Brutus: Don’t Turn Your Back on Him
Et tu Brut, one of the great misquotes of history, nonetheless tells the story of a bewildered Julius Caesar as his friend and confidante Marcus Junius Brutus stuck a knife in his back.
The power politics of a great empire will always supersede the minor considerations of friends and family. As General Charles de Gaulle once so sagely remarked, there are no friends, only interests. This truism was proven on February 15, 44 BCE when more than thirty Roman senators attacked Caesar, and put an end to a meteoric career that threatened the republican nature of Rome.

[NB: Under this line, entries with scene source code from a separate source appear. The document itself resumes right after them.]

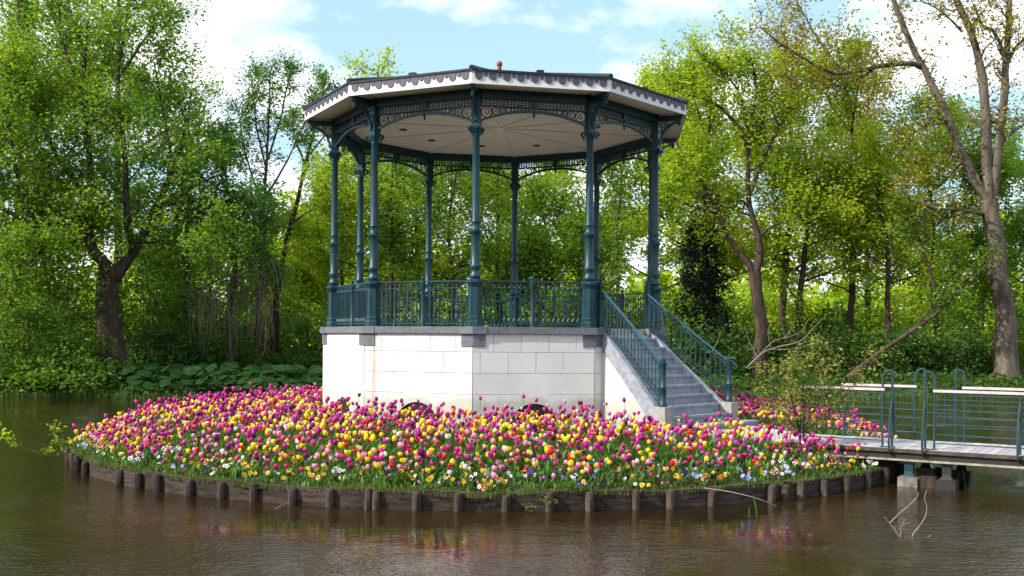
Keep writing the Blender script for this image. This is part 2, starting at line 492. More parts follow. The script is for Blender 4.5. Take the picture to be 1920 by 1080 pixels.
def ground_material(name, grassy=0.6):
    m, t = new_mat(name)
    out = N(t, 'ShaderNodeOutputMaterial'); p = N(t, 'ShaderNodeBsdfPrincipled')
    n = noise_tex(t, 0.7, 8, 0.62); n2 = noise_tex(t, 14, 6, 0.7)
    r = ramp(t, n2.outputs[0], [(0.3, (0.028, 0.052, 0.010)), (0.7, (0.085, 0.125, 0.024))])
    r2 = ramp(t, n2.outputs[0], [(0.3, (0.022, 0.016, 0.010)), (0.7, (0.060, 0.044, 0.028))])
    f = ramp(t, n.outputs[0], [(grassy - 0.15, (0, 0, 0)), (grassy + 0.1, (1, 1, 1))])
    mm = N(t, 'ShaderNodeMixRGB'); L(t, f.outputs[0], mm.inputs[0]); L(t, r.outputs[0], mm.inputs[1]); L(t, r2.outputs[0], mm.inputs[2])
    L(t, mm.outputs[0], p.inputs['Base Color']); p.inputs['Roughness'].default_value = 0.95; p.inputs['Specular IOR Level'].default_value = 0.1
    b = N(t, 'ShaderNodeBump'); b.inputs['Strength'].default_value = 0.7; b.inputs['Distance'].default_value = 0.05
    L(t, n2.outputs[0], b.inputs['Height']); L(t, b.outputs[0], p.inputs['Normal'])
    L(t, p.outputs[0], out.inputs[0])
    return m


M['earth'] = ground_material('bank_earth', 0.62)
M['bed_soil'] = ground_material('bed_soil', 0.5)


def water_material():
    m, t = new_mat('pond_water')
    out = N(t, 'ShaderNodeOutputMaterial'); p = N(t, 'ShaderNodeBsdfPrincipled')
    n = noise_tex(t, 0.25, 4)
    r = ramp(t, n.outputs[0], [(0.35, (0.014, 0.0080, 0.0028)), (0.65, (0.024, 0.0140, 0.0045))])
    L(t, r.outputs[0], p.inputs['Base Color'])
    p.inputs['Roughness'].default_value = 0.035
    p.inputs['IOR'].default_value = 1.33
    w1 = noise_tex(t, 1.0, 3, 0.55, stretch=(3.0, 5.5, 1)); w2 = noise_tex(t, 1.0, 2, 0.55, stretch=(10, 15, 1))
    w3 = noise_tex(t, 0.22, 3, 0.6)
    a = N(t, 'ShaderNodeMath', operation='MULTIPLY_ADD'); L(t, w2.outputs[0], a.inputs[0]); a.inputs[1].default_value = 0.9; L(t, w1.outputs[0], a.inputs[2])
    amp = ramp(t, w3.outputs[0], [(0.42, (0.14, 0.14, 0.14)), (0.62, (1.6, 1.6, 1.6))])
    mu = N(t, 'ShaderNodeMath', operation='MULTIPLY'); L(t, a.outputs[0], mu.inputs[0]); L(t, amp.outputs[0], mu.inputs[1])
    b = N(t, 'ShaderNodeBump'); b.inputs['Strength'].default_value = 0.6; b.inputs['Distance'].default_value = 0.0185
    L(t, mu.outputs[0], b.inputs['Height']); L(t, b.outputs[0], p.inputs['Normal'])
    L(t, p.outputs[0], out.inputs[0])
    return m


M['water'] = water_material()

# ------------------------------------------------------------------ the setting: sky is the world; ground, pond, island
CX, CY, TH = -0.3565, 24.858, -0.10425
IX, IY, IR = -0.44, 24.86, 9.42


def shore_y(X):
    return 46.6 + 3.0 * np.tanh(np.asarray(X) / 10.0) + 0.5 * np.sin(np.asarray(X) * 0.55) + 0.25 * np.sin(np.asarray(X) * 1.7 + 1)


def smooth01(x):
    x = np.clip(x, 0, 1)
    return x * x * (3 - 2 * x)


def terrain_z(X, Y):
    X = np.asarray(X, float); Y = np.asarray(Y, float)
    d = np.minimum(np.minimum(Y - shore_y(X), 1e9), 1e9)
    d = np.maximum(d, np.abs(X) - 62)
    d = np.maximum(d, -4.0 - Y)
    z = -0.9 + 1.45 * smooth01((d + 1.2) / 2.4) + 0.25 * smooth01((d - 1) / 14)
    z = z + np.where(d > 0, 0.10 * np.sin(X * 0.31 + 1) * np.sin(Y * 0.27), 0)
    return z


xs = np.concatenate([[-3000, -1200, -500, -250, -150], np.arange(-100, 100.1, 1.5), [150, 250, 500, 1200, 3000]])
ys = np.concatenate([[-1500, -400, -100, -40, -15, -8, -6, -4.5, -3], np.arange(0, 40, 4), np.arange(40, 60, 0.6), np.arange(60, 130, 3), [150, 200, 300, 500, 900, 1600, 3500]])
GX, GY = np.meshgrid(xs, ys)
gz = terrain_z(GX, GY)
nb = NB()
ii = np.arange(len(xs) * len(ys)).reshape(len(ys), len(xs))
nb.add(np.stack([GX, GY, gz], -1), np.stack([ii[:-1, :-1], ii[:-1, 1:], ii[1:, 1:], ii[1:, :-1]], -1), smooth=True)
tag(link('ground', nb.mesh('ground', [M['earth']])), kind='structure')
mb = MB()
mb.add([(-75, -12, 0), (75, -12, 0), (75, 56, 0), (-75, 56, 0)], [(0, 1, 2, 3)])
tag(mb.build('water', M['water']), kind='structure')


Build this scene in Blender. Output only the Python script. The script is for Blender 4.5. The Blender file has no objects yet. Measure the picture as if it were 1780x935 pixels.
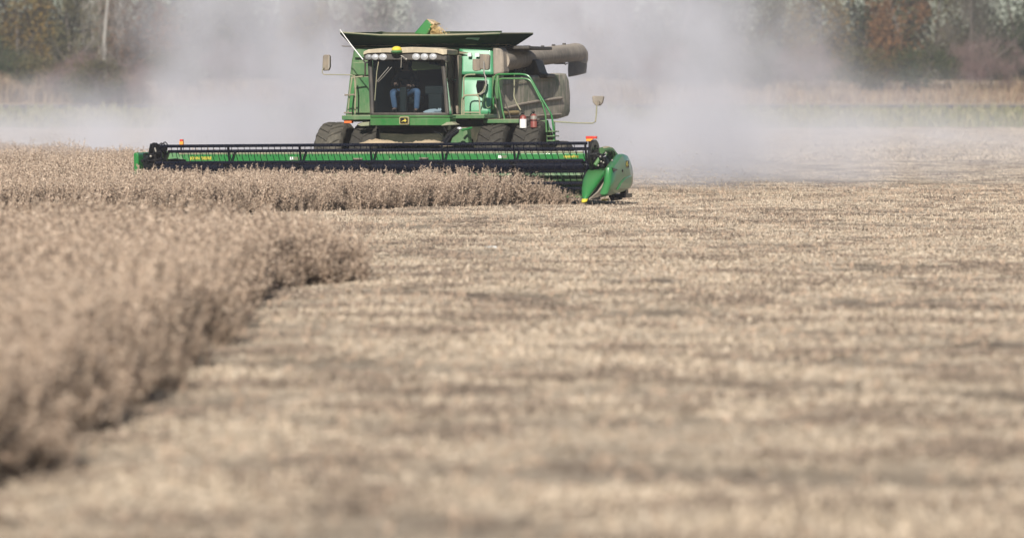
import bpy, bmesh, math, random
import numpy as np
from mathutils import Vector, Matrix, Euler, noise as mnoise
R = math.radians
random.seed(7); rng = np.random.default_rng(7)
sc = bpy.context.scene
C = sc.collection

# ------------------------------------------------------------------ camera
FPX = 7380.0; HCAM = 2.3; CX, CY = 600.0, 168.0      # focal length in photo pixels, eye height, where the level axis meets the photo
cd = bpy.data.cameras.new('camera'); cam = bpy.data.objects.new('camera', cd); C.objects.link(cam)
cam.location = (0, 0, HCAM); cam.rotation_euler = (R(90), 0, 0)
cd.sensor_width = 36; cd.lens = FPX / 1780 * 36
cd.shift_x = (890 - CX) / 1780; cd.shift_y = -(467.5 - CY) / 1780
cd.clip_start = 0.5; cd.clip_end = 5000
cd.dof.use_dof = True; cd.dof.focus_distance = 90; cd.dof.aperture_fstop = 1.4
sc.camera = cam

# ------------------------------------------------------------------ sky, sun, exposure
SUN_AZ, SUN_EL = R(11), R(32)                         # to the left of and behind the camera
to_sun = Vector((-math.sin(SUN_AZ) * math.cos(SUN_EL), -math.cos(SUN_AZ) * math.cos(SUN_EL), math.sin(SUN_EL)))
w = bpy.data.worlds.new('World'); sc.world = w; w.use_nodes = True
nt = w.node_tree; bg = nt.nodes['Background']; sky = nt.nodes.new('ShaderNodeTexSky')
sky.sky_type = 'NISHITA'; sky.sun_disc = False; sky.sun_elevation = SUN_EL; sky.sun_rotation = math.pi + SUN_AZ
sky.dust_density = .4; sky.ozone_density = 3
nt.links.new(sky.outputs[0], bg.inputs[0]); bg.inputs[1].default_value = 0.055
sd = bpy.data.lights.new('sun', 'SUN'); sd.energy = 5.0; sd.angle = R(0.5); sd.color = (1.0, 0.95, 0.87)
sun = bpy.data.objects.new('sun', sd); C.objects.link(sun)
sun.rotation_euler = to_sun.to_track_quat('Z', 'Y').to_euler()
sc.view_settings.view_transform = 'Standard'; sc.view_settings.look = 'None'
sc.view_settings.exposure = 0.36; sc.view_settings.gamma = 1
cy = sc.cycles
cy.use_denoising = True; cy.max_bounces = 6; cy.diffuse_bounces = 3; cy.glossy_bounces = 3; cy.transmission_bounces = 4
cy.volume_bounces = 2; cy.transparent_max_bounces = 10; cy.volume_step_rate = 1.0; cy.volume_max_steps = 256
cy.use_adaptive_sampling = True; cy.adaptive_threshold = 0.02; cy.caustics_reflective = False; cy.caustics_refractive = False

# ------------------------------------------------------------------ materials
def ramp_mix(nt, fac, a, b):
    m = nt.nodes.new('ShaderNodeMix'); m.data_type = 'RGBA'
    if hasattr(fac, 'links'): nt.links.new(fac, m.inputs[0])
    else: m.inputs[0].default_value = fac
    for i, c in ((6, a), (7, b)):
        if hasattr(c, 'links'): nt.links.new(c, m.inputs[i])
        else: m.inputs[i].default_value = (*c, 1)
    return m.outputs[2]
def math_node(nt, op, a, b=None, clamp=False):
    m = nt.nodes.new('ShaderNodeMath'); m.operation = op; m.use_clamp = clamp
    for i, v in ((0, a), (1, b)):
        if v is None: continue
        if hasattr(v, 'links'): nt.links.new(v, m.inputs[i])
        else: m.inputs[i].default_value = v
    return m.outputs[0]
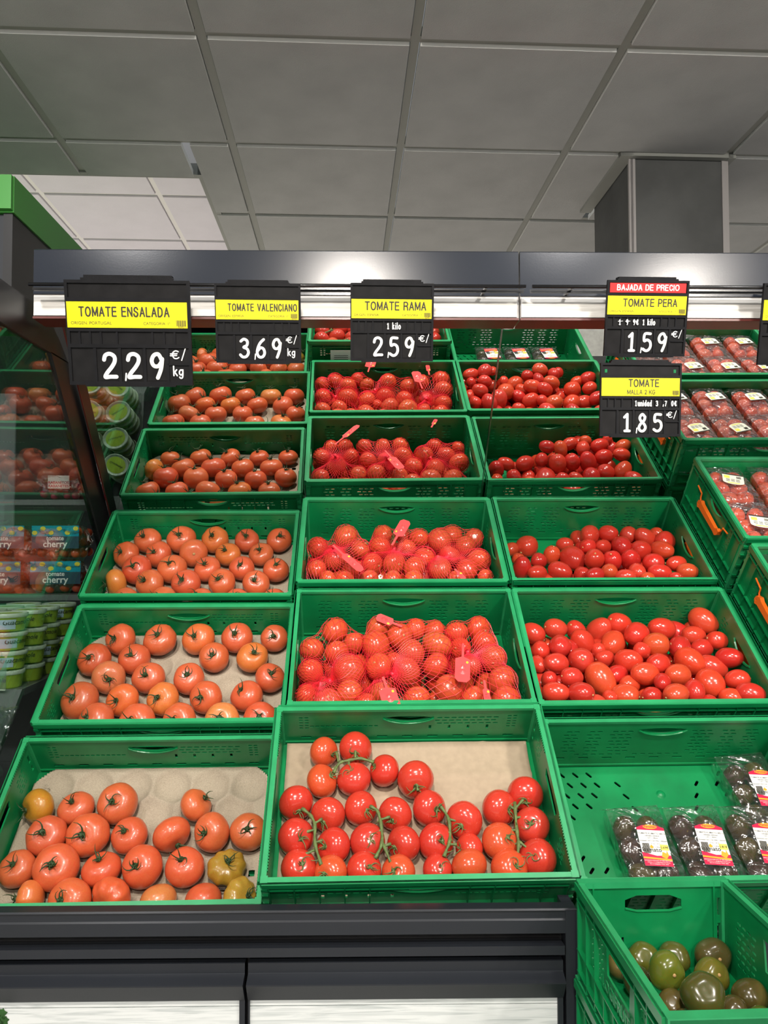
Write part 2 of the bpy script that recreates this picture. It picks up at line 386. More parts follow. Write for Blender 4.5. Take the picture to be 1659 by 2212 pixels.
# left side frame: black beam, sloping flange, glass partition
PX = -.832
r_ = empty('side_partition', T(PX, 2.0, Z(.2)), 'black framed glass partition left of the crates, its sloping post beside the mirror', 'partition'); P = r_.matrix_world.inverted()
def plate(pts, x0, x1, name, m, par, P): return MB().prism([(y, Z(z)) for y, z in pts], x0, x1).obj(name, m, par, P)
ml = lambda y_, off=0: 2.5+LX*math.tan(MYAW)*.76+(.2466-y_)/math.tan(MA)-off
plate([(1.35, .517), (1.35, .62), (2.10, .617), (2.20, .56), (ml(.517), .517)], PX-.02, PX, 'top_beam', 'blk', r_, P)
plate([(ml(.52, .13), .52), (ml(.52)+.02, .52), (ml(-.15)+.02, -.15), (ml(-.15, .13), -.15)], PX-.02, PX, 'sloping_post', 'blk', r_, P)
plate([(1.35, .517), (ml(.517, .13), .517), (ml(-.15, .13), -.15), (ml(-.15, .13), -.8), (1.35, -.8)], PX-.014, PX-.006, 'glass_pane', 'glass', r_, P)
# neighbouring cabinet: header, upright
r_ = empty('refrigerated_cabinet', T(-1.4, 2.0, 0), 'neighbouring black cabinet at far left with green header and glass shelves', 'cabinet'); P = r_.matrix_world.inverted()
MB().box(-2.6, -.875, 1.985, 3.4, Z(.845), Z(.94)).obj('green_header', 'header', r_, P)
MB().box(-2.6, -.925, 1.965, 1.985, Z(.845), Z(.945)).box(-.916, -.877, 1.972, 1.985, Z(.85), Z(.938)).obj('header_trim', 'header', r_, P)
MB().box(-2.6, -.905, 1.995, 2.02, Z(.55), Z(.843)).obj('upper_panel', 'steel2', r_, P)
MB().box(-.903, -.88, 1.99, 3.3, Z(.55), Z(.845)).obj('side_post', 'blk', r_, P)
MB().box(-2.2, -.85, 3.2, 3.22, 0, Z(.9)).obj('back_panel', 'darkshelf', r_, P)
SH = [(-.378, 2.02, 2.62), (-.17, 2.50, 2.80), (.14, 2.62, 3.15)]
for (zz, ya, yb) in SH:
    MB().box(-2.0, -.85, ya, yb, Z(zz-.018), Z(zz)).obj('shelf', 'darkshelf', r_, P)
    MB().box(-2.0, -.85, yb-.01, yb, Z(zz-.3), Z(zz-.018)).obj('shelf_support', 'darkshelf', r_, P)
plate([(1.50, -.86), (2.02, -.378), (2.02, -.40), (1.52, -.88)], -2.0, -.85, 'sloped_shelf', 'darkshelf', r_, P)
MB().box(-1.6, -.852, 1.96, 1.966, Z(.0), Z(.372)).obj('clear_riser', 'haze', r_, P)

# ------------------------------------------------------------------ crates
def crate_meshes(H, kind, W=.6, L=.4, tk=.0035):
    g = 'green'; out = {}
    hw, hl = W/2, L/2
    # long panel in x / z
    holes = []
    if kind == 'deep':
        hy = H-.034
        holes.append(lens(0, hy, .118, .006, .018))
        for sg in (-1, 1):
            for gx, n in ((.222, 2), (.165, 2), (.098, 3)):
                for r0 in range(7):
                    if r0 == 0 and gx == .098 and n == 3: pass
                    for k in range(n):
                        holes.append(slot(sg*(gx+(k-(n-1)/2)*.0185+(.006 if r0 % 2 else 0)), H-.040-r0*.0125, .0135, .0045))
        for k in range(9): holes.append(slot(-.24+k*.06, .048, .026, .006))
        for k in range(20):
            if k % 7 != 6: holes.append(slot(-.2+k*.021, .062, .013, .004))
    elif kind == 'low':
        holes.append(lens(.0, H-.033, .112, .006, .016))
        for r0 in range(3):
            for k in range(9): holes.append(slot(-.205+k*.0165+(.005 if r0 % 2 else 0), H-.034-r0*.0105, .0125, .0038))
        for k in range(13): holes.append(slot(.075+k*.0125, H-.062, .010, .004))
        for sg in (-1, 1):
            for r0 in range(5):
                for k in range(2): holes.append(slot(sg*.243+(k-.5)*.013, H-.030-r0*.0095, .0095, .004))
        for k in range(9): holes.append(slot(-.24+k*.06, .038, .026, .007))
        for k in range(4): holes.append(rect(-.19+k*.045, -.184+k*.045, H-.075, H-.062))
    else:
        holes.append([(-.052, H-.046), (-.052, H-.032), (-.03, H-.024), (.03, H-.024), (.052, H-.032), (.052, H-.046), (.03, H-.051), (-.03, H-.051)])
        for sg in (-1, 1):
            for zz in (.02, .06, .105): holes.append(rect(sg*(hw-.012)-.005, sg*(hw-.012)+.005, zz, zz+.032))
        holes.append(rect(.035, .042, .03, .055)); holes.append(rect(.055, .059, .055, .07))
    me = sheet(rect(-hw+.006, hw-.006, .0, H-.004), holes, tk)
    m = MB(); X = Matrix.Rotation(PI/2, 4, 'X'); m.join(me, X)
    rw = .016
    m.box(-hw, hw, -.010, .004, H-.008, H, 1)                       # rim, outward = -y
    m.box(-hw, hw, -.012, -.006, H-.014, H)
    for zz in ([.012, .045, H-.03, H-.018] if kind != 'half' else []): m.box(-hw+.004, hw-.004, -.010, -.0015, zz, zz+.0022)
    nx = 13
    if kind != 'half':
        for k in range(nx):
            x = -hw+.012+(W-.024)*k/(nx-1)
            if abs(x) < .07: m.box(x-.001, x+.001, -.010, -.0015, 0, .045); continue
            m.box(x-.001, x+.001, -.010, -.0015, 0, H-.004)
        pts = [(p[0], -.004, p[1]-.001) for p in (lens(0, (H-.034) if kind == 'deep' else (H-.033), .118, .004, .018)[:13])]
        m.tube(pts, .0024, 6); m.tube([(a, .004, c_) for a, _, c_ in pts], .0022, 6)
        for sg in (-1, 1):
            for zz in (H*.25, H*.45, H*.65, H*.82): m.box(sg*(hw-.004)-.006, sg*(hw-.004)+.006, -.012, .0, zz, zz+.008)
        m.box(-hw+.01, hw-.01, .0015, .005, .018, .024)
    else:
        m.box(-hw-.003, hw+.003, -.012, .006, H-.009, H+.002, 1)
        m.tube([(-.052, .002, H-.047), (-.03, .002, H-.052), (.03, .002, H-.052), (.052, .002, H-.047)], .0022, 6)
        for sg in (-1, 1): m.box(sg*(hw-.024)-.0015, sg*(hw-.024)+.0015, -.008, .006, 0, H)
    out['end'] = m.mesh('wall', [g, 'green_lit'])
    # short panel: local x along crate depth
    holes = []
    if kind == 'deep':
        holes.append(lens(0, H-.045, .105, .004, .02)); 
        for sg in (-1, 1):
            for r0 in range(7):
                for k in range(2): holes.append(slot(sg*(.115)+(k-.5)*.018+(.005 if r0 % 2 else 0), H-.045-r0*.0125, .0125, .0042))
        for k in range(5): holes.append(slot(-.14+k*.07, .04, .03, .007))
    elif kind == 'low':
        holes.append([(-.055, H-.03), (-.048, H-.048), (.048, H-.048), (.055, H-.03), (.045, H-.026), (-.045, H-.026)])
        for sg in (-1, 1):
            for r0 in range(5):
                for k in range(3): holes.append(slot(sg*.12+(k-1)*.014+(.004 if r0 % 2 else 0), H-.035-r0*.0105, .0105, .0042))
            holes.append(rect(sg*.175-.004, sg*.175+.004, H-.06, H-.035)); holes.append(rect(sg*.175-.004, sg*.175+.004, H-.09, H-.072))
    else:
        for gx in (-.1, .11):
            for r0 in range(7):
                for k in range(4): holes.append(slot(gx+(k-1.5)*.017+(.005 if r0 % 2 else 0), H-.05-r0*.012, .0125, .0045, .12))
        holes.append([(-.055, H-.035), (-.05, H-.085), (.05, H-.085), (.055, H-.035)])
    me = sheet(rect(-hl+.004, hl-.004, 0, H-.004), holes, tk)
    m = MB(); m.join(me, X)
    m.box(-hl, hl, -.010, .004, H-.008, H, 1); m.box(-hl, hl, -.012, -.006, H-.014, H)
    for zz in (.012, .05, H-.03, H-.018): m.box(-hl+.004, hl-.004, -.010, -.0015, zz, zz+.0022)
    for k in range(9):
        x = -hl+.012+(L-.024)*k/8
        if abs(x) < .06: m.box(x-.001, x+.001, -.010, -.0015, 0, .05); continue
        m.box(x-.001, x+.001, -.010, -.0015, 0, H-.004)
    if kind == 'low':
        for k in range(18):
            x = -hl+.02+k*.006
            m.box(x, x+.003, .003, .006, H-.005, H+.0005); m.box(-x-.003, -x, .003, .006, H-.005, H+.0005)
    if kind == 'deep':
        m.tube([(p[0], .002, p[1]) for p in lens(0, H-.045, .105, .004, .02)[:13]], .0035, 6)
    out['side'] = m.mesh('wall', [g, 'green_lit'])
    # base
    holes = []
    if kind in ('deep', 'low'):
        for qx in (-1, 1):
            for qy in (-1, 1):
                for i in range(4):
                    for j in range(5):
                        if i+j > 5: continue
                        x, y = qx*(.268-i*.034-(j % 2)*.014), qy*(.168-j*.029)
                        holes.append(slot(x, y, .019, .0065, qx*qy*R(50)))
                for j in range(3): holes.append(slot(qx*(.10-j*.012), qy*(.14-j*.034), .019, .0065, qx*qy*R(50)))
    else:
        for i in range(5):
            for j in range(6): holes.append(slot(-.1+i*.05, -.15+j*.06, .018, .006, R(45)))
    me = sheet(rect(-hw+.004, hw-.004, -hl+.004, hl-.004), holes, tk)
    m = MB(); m.join(me, T(0, 0, .012))
    for k in range(5):
        x = -hw+.02+(W-.04)*k/4; m.box(x-.0015, x+.0015, -hl+.006, hl-.006, 0, .0095)
    for k in range(4):
        y = -hl+.02+(L-.04)*k/3; m.box(-hw+.006, hw-.006, y-.0015, y+.0015, 0, .0095)
    n = 14
    for (x, y) in ((0, .11),):
        vs = [(x, y, .0185)]+[(x+.012*math.cos(2*PI*k/n)*1.0, y+.012*math.sin(2*PI*k/n), .0137) for k in range(n)]
        vs = [(x, y, .019)]+[(x+.007*math.cos(2*PI*k/n), y+.007*math.sin(2*PI*k/n), .0175) for k in range(n)]+[(x+.012*math.cos(2*PI*k/n), y+.012*math.sin(2*PI*k/n), .0137) for k in range(n)]
        m.add(vs, [(0, 1+k, 1+(k+1) % n) for k in range(n)]+[(1+k, 1+n+k, 1+n+(k+1) % n, 1+(k+1) % n) for k in range(n)])
    out['base'] = m.mesh('base', g)
    out['posts'] = MB().box(-.007, .007, -.007, .007, 0, H+.0006).mesh('corner_post', 'green_lit')
    return out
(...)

The whole business was a betrayal, but not quite to the same extent as the personal betrayal that this represented on the part of Brutus. If one was to search ‘the greatest betrayals of all time’ you can bet that Judas Iscariot would top the list, but Brutus would be running a close runner up. The question, however, is: how close were these two men? Roman history is founded on just one or two written resources, with the weight of follow-on history drawn largely from these, and added to from material and archeological sources unearthed since. Our understanding of the relationship between Julius Caesar and Brutus is derived largely from Shakespeare’s rendering of the tale in his famous play, and in that context, Brutus is presented as a close friend and confidante of the great general, the one he would turn to above all others.
When one looks at the situation through that context, that stab in the back was one of the worst in history. The thesis of Shakespeare’s play, however, is simply that Julius Caesar returned from his monumental military campaigns at the head of an army determined to crown their general emperor. Caesar, of course, forswore any such ambition, but we all know better than that, and to save the integrity of the republic, and as a consequence of his ambition, Caesar had to go.
Brutus needed to get out of Dodge fairly quickly after the act, and the Republic did not survive for long after that, but for better or worse, the name ‘Brutus’ is synonymous with betrayal of the most heinous and personal kind.